Newton's laws are not wrong, they just assume that your velocity is much smaller than the speed of light. If your velocity becomes close to light, Newton's laws are no longer valid and you must use Einsteins relativity. On the other hand, Relativity assumes that Quantum effects are negligible. If your system is in the quantum regime, these assumption no longer hold and you must use different laws.

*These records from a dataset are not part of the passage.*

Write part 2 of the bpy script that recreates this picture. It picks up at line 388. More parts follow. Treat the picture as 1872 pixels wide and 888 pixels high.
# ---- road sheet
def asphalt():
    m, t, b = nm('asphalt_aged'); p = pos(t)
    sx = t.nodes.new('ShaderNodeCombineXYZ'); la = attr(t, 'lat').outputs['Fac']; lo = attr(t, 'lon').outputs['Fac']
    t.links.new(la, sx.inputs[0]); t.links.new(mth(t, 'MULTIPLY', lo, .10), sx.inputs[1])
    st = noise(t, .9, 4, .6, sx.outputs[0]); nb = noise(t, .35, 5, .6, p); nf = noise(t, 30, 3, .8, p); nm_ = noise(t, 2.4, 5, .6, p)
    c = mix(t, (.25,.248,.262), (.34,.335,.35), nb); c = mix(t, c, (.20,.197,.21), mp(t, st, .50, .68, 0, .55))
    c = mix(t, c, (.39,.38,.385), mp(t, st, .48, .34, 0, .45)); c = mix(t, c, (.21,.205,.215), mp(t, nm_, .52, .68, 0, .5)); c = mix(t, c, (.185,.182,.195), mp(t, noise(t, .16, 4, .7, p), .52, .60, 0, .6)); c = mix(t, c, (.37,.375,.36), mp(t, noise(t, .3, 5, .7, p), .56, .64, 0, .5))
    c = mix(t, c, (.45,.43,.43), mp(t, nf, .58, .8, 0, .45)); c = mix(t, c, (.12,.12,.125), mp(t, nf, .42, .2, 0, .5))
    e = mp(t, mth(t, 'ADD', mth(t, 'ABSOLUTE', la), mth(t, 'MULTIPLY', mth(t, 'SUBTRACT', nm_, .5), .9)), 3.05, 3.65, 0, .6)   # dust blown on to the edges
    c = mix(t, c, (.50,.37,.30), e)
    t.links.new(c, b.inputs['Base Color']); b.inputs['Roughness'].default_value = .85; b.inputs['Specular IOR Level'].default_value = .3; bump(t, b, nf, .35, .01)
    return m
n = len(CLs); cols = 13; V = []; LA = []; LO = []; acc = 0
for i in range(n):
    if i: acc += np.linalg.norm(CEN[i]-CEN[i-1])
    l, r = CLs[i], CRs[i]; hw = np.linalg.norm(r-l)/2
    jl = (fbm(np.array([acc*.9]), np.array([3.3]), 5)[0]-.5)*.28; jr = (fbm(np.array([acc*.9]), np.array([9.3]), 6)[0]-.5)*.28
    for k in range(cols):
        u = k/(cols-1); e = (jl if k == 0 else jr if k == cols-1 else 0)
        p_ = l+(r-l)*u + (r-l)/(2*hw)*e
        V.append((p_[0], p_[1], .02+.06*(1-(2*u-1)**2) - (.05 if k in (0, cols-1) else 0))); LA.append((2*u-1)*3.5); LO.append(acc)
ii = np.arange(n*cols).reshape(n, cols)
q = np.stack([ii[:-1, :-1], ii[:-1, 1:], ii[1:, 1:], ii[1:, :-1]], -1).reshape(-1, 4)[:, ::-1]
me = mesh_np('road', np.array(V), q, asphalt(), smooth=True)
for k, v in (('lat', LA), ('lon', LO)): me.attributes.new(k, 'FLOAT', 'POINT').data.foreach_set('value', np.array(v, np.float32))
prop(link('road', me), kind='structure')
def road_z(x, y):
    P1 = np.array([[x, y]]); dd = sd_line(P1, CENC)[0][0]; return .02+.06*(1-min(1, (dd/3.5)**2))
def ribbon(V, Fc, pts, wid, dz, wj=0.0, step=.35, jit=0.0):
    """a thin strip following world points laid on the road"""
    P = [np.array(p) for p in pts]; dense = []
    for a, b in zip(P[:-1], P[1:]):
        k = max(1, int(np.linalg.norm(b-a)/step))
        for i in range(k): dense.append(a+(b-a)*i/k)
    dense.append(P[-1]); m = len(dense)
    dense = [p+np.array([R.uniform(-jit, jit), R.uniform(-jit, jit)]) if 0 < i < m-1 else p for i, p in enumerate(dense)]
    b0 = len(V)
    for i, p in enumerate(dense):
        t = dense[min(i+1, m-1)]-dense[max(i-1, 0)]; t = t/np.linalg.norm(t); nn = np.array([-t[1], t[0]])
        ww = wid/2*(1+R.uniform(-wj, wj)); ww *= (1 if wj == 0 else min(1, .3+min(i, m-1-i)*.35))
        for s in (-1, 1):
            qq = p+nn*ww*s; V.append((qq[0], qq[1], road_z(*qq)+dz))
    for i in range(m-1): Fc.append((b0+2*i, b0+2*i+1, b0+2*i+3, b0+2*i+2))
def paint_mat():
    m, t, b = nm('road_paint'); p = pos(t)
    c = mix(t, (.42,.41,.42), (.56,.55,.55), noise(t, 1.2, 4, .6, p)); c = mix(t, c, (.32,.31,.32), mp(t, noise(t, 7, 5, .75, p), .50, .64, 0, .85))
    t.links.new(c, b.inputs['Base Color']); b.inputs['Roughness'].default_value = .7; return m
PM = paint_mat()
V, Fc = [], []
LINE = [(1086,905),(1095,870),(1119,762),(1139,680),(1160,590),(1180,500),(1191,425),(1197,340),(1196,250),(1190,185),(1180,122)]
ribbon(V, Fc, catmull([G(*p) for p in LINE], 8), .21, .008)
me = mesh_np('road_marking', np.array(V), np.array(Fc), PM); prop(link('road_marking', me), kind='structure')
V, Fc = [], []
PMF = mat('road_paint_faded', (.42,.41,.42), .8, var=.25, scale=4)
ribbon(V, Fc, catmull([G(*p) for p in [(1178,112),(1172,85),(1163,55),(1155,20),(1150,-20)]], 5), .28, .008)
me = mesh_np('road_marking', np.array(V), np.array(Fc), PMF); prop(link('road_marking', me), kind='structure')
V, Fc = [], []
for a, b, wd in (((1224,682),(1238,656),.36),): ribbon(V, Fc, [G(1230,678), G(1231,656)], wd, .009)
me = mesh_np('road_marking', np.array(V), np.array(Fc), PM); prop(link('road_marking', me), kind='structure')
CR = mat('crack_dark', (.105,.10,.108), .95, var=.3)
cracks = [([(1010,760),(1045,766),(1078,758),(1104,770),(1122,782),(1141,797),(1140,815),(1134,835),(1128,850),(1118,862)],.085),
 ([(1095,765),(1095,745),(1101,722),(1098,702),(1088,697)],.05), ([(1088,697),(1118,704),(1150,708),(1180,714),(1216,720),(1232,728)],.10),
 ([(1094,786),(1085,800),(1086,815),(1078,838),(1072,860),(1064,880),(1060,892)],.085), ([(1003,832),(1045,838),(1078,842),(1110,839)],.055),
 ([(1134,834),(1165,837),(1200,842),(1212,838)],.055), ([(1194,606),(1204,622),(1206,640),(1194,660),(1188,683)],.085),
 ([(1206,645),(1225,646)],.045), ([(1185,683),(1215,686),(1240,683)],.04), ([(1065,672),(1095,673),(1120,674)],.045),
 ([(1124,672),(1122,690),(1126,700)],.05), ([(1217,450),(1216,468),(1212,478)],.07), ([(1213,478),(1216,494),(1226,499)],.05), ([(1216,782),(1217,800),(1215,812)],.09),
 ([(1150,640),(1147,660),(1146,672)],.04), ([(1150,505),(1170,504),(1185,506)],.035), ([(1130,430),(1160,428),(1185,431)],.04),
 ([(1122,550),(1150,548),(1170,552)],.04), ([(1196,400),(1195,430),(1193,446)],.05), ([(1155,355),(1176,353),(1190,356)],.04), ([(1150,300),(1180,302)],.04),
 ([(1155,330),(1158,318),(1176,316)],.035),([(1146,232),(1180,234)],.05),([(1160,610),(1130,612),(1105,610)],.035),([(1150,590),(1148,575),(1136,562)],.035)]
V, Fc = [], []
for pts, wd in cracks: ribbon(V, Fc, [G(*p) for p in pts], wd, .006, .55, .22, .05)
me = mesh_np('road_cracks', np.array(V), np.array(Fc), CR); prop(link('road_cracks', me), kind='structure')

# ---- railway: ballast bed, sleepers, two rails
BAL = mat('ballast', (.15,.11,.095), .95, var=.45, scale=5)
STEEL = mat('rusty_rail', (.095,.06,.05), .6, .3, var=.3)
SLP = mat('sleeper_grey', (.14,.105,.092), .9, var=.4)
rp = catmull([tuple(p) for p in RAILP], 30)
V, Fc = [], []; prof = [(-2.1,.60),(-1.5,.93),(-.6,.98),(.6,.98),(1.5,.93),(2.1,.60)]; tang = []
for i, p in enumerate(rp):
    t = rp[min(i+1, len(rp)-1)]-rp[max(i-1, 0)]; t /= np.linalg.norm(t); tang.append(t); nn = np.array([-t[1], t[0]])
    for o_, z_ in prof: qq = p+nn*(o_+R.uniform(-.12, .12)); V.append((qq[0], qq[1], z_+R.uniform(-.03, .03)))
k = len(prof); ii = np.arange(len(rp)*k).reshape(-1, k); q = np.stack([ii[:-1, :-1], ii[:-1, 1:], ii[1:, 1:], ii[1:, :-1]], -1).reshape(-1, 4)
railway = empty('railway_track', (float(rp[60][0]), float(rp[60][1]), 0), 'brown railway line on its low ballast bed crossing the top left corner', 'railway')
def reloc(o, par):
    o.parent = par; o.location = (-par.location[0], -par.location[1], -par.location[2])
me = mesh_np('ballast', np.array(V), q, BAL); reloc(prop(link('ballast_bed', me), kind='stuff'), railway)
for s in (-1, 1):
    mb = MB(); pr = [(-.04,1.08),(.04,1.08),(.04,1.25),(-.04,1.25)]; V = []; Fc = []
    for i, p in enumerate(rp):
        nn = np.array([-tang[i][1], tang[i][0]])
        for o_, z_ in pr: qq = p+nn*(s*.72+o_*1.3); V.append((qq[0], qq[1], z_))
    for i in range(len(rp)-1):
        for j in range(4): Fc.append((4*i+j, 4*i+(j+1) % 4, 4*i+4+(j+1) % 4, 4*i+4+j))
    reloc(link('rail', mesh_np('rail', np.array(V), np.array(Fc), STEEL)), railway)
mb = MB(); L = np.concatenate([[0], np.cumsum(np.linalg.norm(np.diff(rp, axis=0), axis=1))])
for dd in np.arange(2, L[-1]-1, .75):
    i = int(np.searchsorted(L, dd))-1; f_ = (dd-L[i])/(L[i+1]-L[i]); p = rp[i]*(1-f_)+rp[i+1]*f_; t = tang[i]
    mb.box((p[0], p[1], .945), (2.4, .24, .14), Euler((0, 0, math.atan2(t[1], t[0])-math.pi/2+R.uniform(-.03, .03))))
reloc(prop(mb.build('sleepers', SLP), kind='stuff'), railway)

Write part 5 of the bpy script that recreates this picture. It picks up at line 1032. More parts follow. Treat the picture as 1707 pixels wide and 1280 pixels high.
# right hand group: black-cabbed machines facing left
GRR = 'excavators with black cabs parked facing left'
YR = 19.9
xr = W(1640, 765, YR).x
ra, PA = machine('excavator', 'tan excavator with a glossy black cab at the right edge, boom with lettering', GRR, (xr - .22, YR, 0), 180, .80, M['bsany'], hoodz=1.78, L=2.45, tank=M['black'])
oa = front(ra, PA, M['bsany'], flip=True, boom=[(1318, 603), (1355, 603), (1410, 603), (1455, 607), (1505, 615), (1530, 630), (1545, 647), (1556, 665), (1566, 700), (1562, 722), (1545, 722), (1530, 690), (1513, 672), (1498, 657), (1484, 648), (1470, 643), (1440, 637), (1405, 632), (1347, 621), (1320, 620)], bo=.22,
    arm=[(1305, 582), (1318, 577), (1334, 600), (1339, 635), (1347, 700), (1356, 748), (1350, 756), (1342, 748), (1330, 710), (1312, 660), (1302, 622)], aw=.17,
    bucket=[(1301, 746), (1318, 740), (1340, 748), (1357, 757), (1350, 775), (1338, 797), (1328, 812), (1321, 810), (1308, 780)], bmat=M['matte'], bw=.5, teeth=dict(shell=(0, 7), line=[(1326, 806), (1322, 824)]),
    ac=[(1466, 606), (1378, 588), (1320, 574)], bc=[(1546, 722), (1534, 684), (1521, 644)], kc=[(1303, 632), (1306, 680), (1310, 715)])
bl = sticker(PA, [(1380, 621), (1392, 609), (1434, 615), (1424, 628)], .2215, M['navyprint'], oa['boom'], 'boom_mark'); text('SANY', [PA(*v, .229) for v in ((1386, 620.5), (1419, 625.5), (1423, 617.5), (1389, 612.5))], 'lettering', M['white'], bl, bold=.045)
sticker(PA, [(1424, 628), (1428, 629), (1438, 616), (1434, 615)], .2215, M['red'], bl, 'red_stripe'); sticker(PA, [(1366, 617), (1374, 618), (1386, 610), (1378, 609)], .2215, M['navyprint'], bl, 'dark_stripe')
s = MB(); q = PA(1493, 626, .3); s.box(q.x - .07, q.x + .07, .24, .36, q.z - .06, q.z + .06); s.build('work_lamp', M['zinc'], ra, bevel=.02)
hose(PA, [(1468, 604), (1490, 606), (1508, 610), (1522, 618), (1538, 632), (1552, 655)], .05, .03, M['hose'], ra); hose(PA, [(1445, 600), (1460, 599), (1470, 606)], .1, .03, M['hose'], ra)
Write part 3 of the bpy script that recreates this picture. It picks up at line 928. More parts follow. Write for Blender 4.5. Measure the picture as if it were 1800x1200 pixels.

In the context of the article, it is pretty clear that the author isn't asking whether Einstein was wrong per-se about special relativity; he is asserting specifically that Einstein was partially mistaken in his criticism of quantum mechanics and his dismissal of nonlocality (in the EPR paper). On the flip side, he credits Einstein for seeing through the smoke-screen put up by Bohr about separating physics from our conceptions of reality, that is, breaking the link between physics and metaphysics.


Summary:

For at least the last 70 years, physicists haven't taken the nonlocality predicted by quantum mechanics seriously enough. Even supporters of QM considered the prediction of nonlocality a liability, and tried to dismiss it as an artifact in various ways. Since much of QM couldn't be experimentally proven at the time, there was a fear that suggesting our assumptions of strict locality of action to be false would lead everyone to dismiss QM out of hand.

So, when we were finally able to empirically prove most of QM's predictions in the 80s, no one noticed that also meant nonlocality was a fact of our world, and that we should probably take the time to square that with our assumptions of spacetime geometry handed down by SR.

It now appears that to reconcile nonlocality with the things we know about spacetime geometry, we're going to have to challenge at least one other long-held assumption. One proposal suggests that not only is space nonlocal, but so is time. Another hypothesis suggests that the state of our universe at any given time is too infinitely complex to be reduced to even an infinite set of truth propositions.



Or, you know, accept the transactional interpretation (which has a perfectly good intuitive explanation) and get on with life.